At least, this is Dr. Feldstein's argument. And it seems to be borne out in the "Trade-Offs" issue summary by this footnote to the passage cited above concerning "opportunity cost":
One exception is if allowances were given to electricity generators whose rates were set by regulators. In that case, regulators might prevent generators from passing the opportunity cost of holding [i.e., owning] an allowance along to consumers.

If the "opportunity cost" associated with a given-away allowance or permit is kept by regulators from being borne by that electric utility's customers, then it must be borne by other entities in the economy. Dr. Feldstein feels this is bad policy.


He might be right, were it not for a major consideration he does not mention, and neither does either CBO paper cited above: the market price of carbon-emissions allowances will stimulate investment in alternative, renewable, clean, "green" sources of energy such as solar and wind power, geothermal power, hydropower, and the like.

Thomas Friedman, in Hot, Flat, and Crowded: Why We Need a Green Revolution — And How It Can Renew America, says we need a "forest fire of innovation in energy [brought about] by reshaping the market in such a way that will make it easier for clean power technologies to compete and challenge the incumbent dirty [carbon-based] fuels" (p. 249).

"The market will give us what we want," he goes on to say, "but only if we give the market the [price] signals it needs: a carbon tax, a gasoline tax increase, a renewable energy mandated [imposed by fiat by the government upon power companies], or a cap-and-trade-system that indirectly taxes carbon emitters — or some combination of all these" (p. 251).

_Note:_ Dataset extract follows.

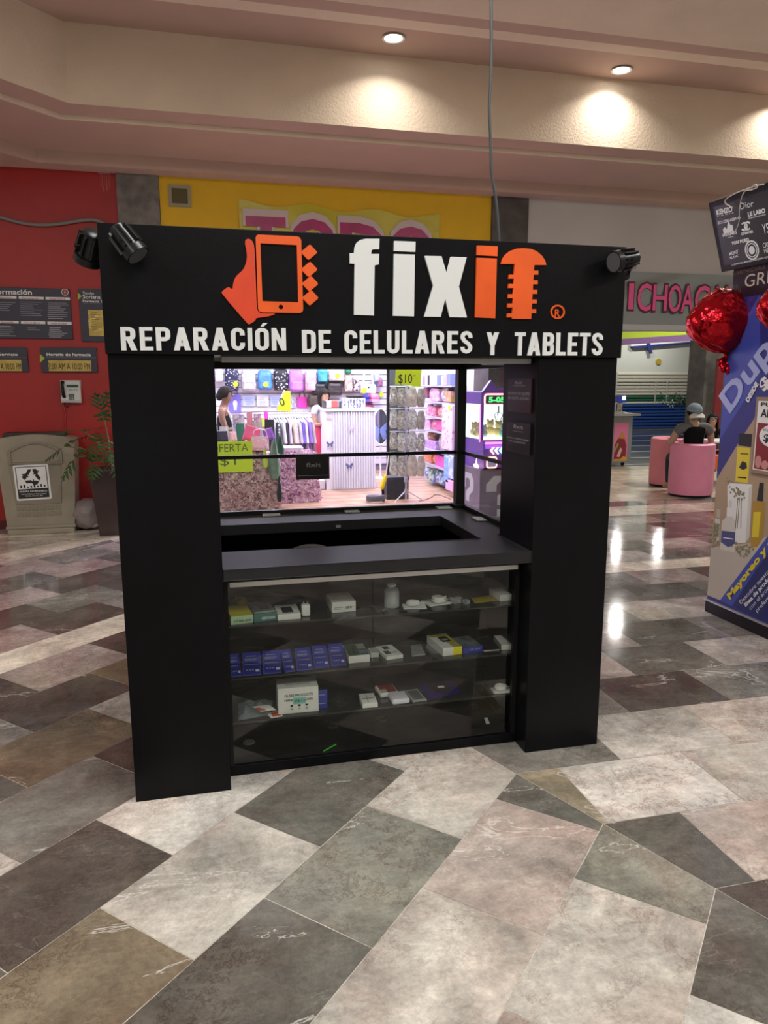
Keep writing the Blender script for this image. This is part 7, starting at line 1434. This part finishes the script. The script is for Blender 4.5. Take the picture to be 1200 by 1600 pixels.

Waxman-Markey amounts to "a cap-and-trade-system that indirectly taxes carbon emitters." The signal it would give the energy economy by putting a steep price on the right to emit carbon into the atmosphere would encourage the economy to find other ways to produce energy.

Reshaping the energy economy via an indirect, cap-and-trade tax on carbon emission would coerce the players in the marketplace to place heavier bets on solar or wind power generation and other renewable technologies than they now do. Such alternative energy technologies would find themselves moving down their initial start-up learning curve, while at the same time the scale increases at which these technologies are able to compete economically with dirty, carbon-based technologies.

The proverbial "economies of scale," as they kick in, would eventually make renewable energy cheaper than carbon-based energy, as well as less subject to price fluctuations and uncertainties, as is common with petroleum products today. With less price uncertainty for energy as a commodity, energy producers and consumers could plan more accurately for the future, yielding yet a second kind of reduction in long-term energy costs.

Those reductions in energy costs due to the maturation of alternative energy technologies would to some extent offset the additions to energy costs represented by the market price of carbon allowances. Someday they might even match or exceed the total cost of the allowances, who knows?

Dr. Feldstein does not incorporate such cost reductions in his view of the situation, and neither do the CBO analyses mentioned above. That seems to me to be a glaring inadequacy of Dr. Feldstein's criticism of cap-and-trade à la Waxman-Markey.